This book is an early history of the United States that ends with Jamestown and Plymouth Rock. Though I took my time getting through this, it was a pleasant read. I was definitely interested in this part of our history. In my travels out West I would come across historical monuments or museum displays mentioning the Spanish in the early 1500's - almost 100 years before Jamestown and Plymouth Rock. It all remained very vague to me. Tony Horwitz realized the chasm in his own knowledge between Columbus and the Pilgrims, so he started researching - starting in the library, then turning to letters and journals of earlier explorers. But then he did what I would love to do - he traveled to all the places, retracing the travels of the early explorers, trying to locate the places, visiting archives, museums, historians and regular people who are interested in the local history. The chapters include historical facts he has unearthed interspersed with stories of Horwitz's travels and the people he met, the celebrations he participated in. He expands on the things we might have learned in school or what we are told in tourist centers and how that differs from what really happened.
Horwitz starts with the Scandinavians and there was more than Lief Eiriksson, but seems like New Foundland was just too harsh for colonization, but they kept fishing the shores. Then of course there is Columbus. I remember reading some alternative histories of his voyages back around 1992. I guess it never ceases to wrench my gut on how many native peoples were totally annihilated in the Caribbean. But I just never knew the destruction the Spanish brought about on the mainland. Coronado was violent throughout his travels, but De Soto just wiped out whole Indian tribes throughout the Southeast.

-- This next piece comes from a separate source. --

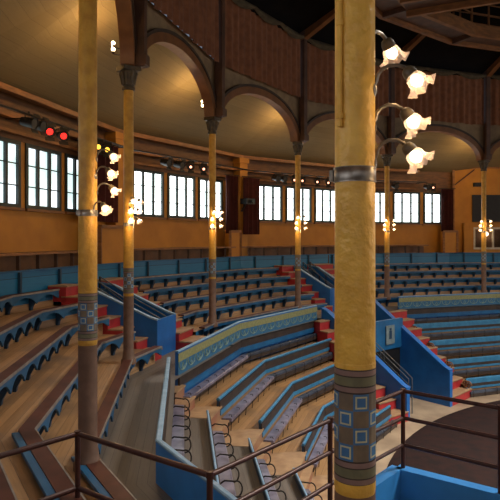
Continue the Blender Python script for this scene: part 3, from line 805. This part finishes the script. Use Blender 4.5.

I marked off a passage which epitomized much of the book for me: "In history class, all we heard about was the Forty-niners and mountain men and Pike's fucking Peak," Walter (an Arizonan who can trace his ancestry to the Spanish) said. "Anglos called us 'chili eaters' and looked down on us as newcomers, even though we'd been there three hundred years before the so-called pioneers came west." (p. 147) When I looked at the map, it was amazing how much of the US the Spanish explored before the English got there - along the California coast, then NM, AZ, TX, OK, KS then FL, GA, SC, NC, TN, AL, MS, AR, LA and only after all of those was St. Augustine settled.
There were many things that set off my thinking, so I am glad I took my time with this book. I'll just mention one. What were these conquistador guys thinking? They traipse around a huge foreign land without any skills to provide for themselves except to steal from the Indians. Very unlike Louis and Clark who explored with hunters and gatherers. Seems like I've heard this in other historical books and novels - the supply line is critical to armies - and that is what these men were.
Another thing that is slowly getting clearer in my mind, is why, though I learned about Indians while growing up in New Jersey, they didn't really permeate my consciousness until I started traveling West. I didn't realize how many were destroyed - even before the English got here, and that many of the rest were forced westward. I learned about the Trail of Tears when visiting the Great Smokey National Park, but obviously that was not the only time Indians were cleared out of Eastern states. One of the most evil recent men was a registrar of vital statistics in Virginia, who altered records to weed out Indian bloodlines.
All in all a very fascinating story, but Horwitz ends his tale on a melancholy note (maybe not quite the right emotion), when he notes that though he has gathered all these updated facts, people till cling to and maybe need the myths like Plymouth Rock, Thanksgiving turkey and the Fountain of Youth.